Lattice-based cryptographic algorithms built on ring learning with error theory are gaining importance due to their potential for providing post-quantum security. However, these algorithms involve complex polynomial operations, such as polynomial modular multiplication (PMM), which is the most time-consuming part of these algorithms. Accelerating PMM is crucial to make lattice-based cryptographic algorithms widely adopted by more applications. This work introduces a novel high-throughput and compact PMM accelerator, X-Poly, based on the crossbar (XB)-type compute-in-memory (CIM). We identify the most appropriate PMM algorithm for XB-CIM. We then propose a novel bit-mapping technique to reduce the area and energy of the XB-CIM fabric, and conduct processing engine (PE)-level optimization to increase memory utilization and support different problem sizes with a fixed number of XB arrays. X-Poly design achieves 3.1X10^6 PMM operations/s throughput and offers 200X latency improvement compared to the CPU-based implementation. It also achieves 3.9X throughput per area improvement compared with the state-of-the-art CIM accelerators.

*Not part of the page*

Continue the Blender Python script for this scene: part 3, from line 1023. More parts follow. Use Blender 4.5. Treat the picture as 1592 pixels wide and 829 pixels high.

翻译：基于容错学习理论的格基密码算法因具有提供后量子安全性的潜力而日益重要。然而，这类算法涉及复杂的多项式运算，其中多项式模乘（PMM）是最耗时的环节。加速PMM对于推动格基密码算法在更多应用中的广泛采用至关重要。本文提出一种基于交叉存算一体阵列（XB-CIM）的新型高通量紧凑型PMM加速器X-Poly。我们确定了最适合XB-CIM的PMM算法，进而提出一种新颖的位映射技术以降低XB-CIM架构的芯片面积和能耗，并通过处理引擎（PE）级优化提升内存利用率，支持在固定数量XB阵列下处理不同规模的问题。X-Poly设计实现了每秒3.1×10^6次PMM运算的通量，与基于CPU的实现相比，延迟改善达200倍。同时，与当前最先进的CIM加速器相比，其单位面积的吞吐率提升3.9倍。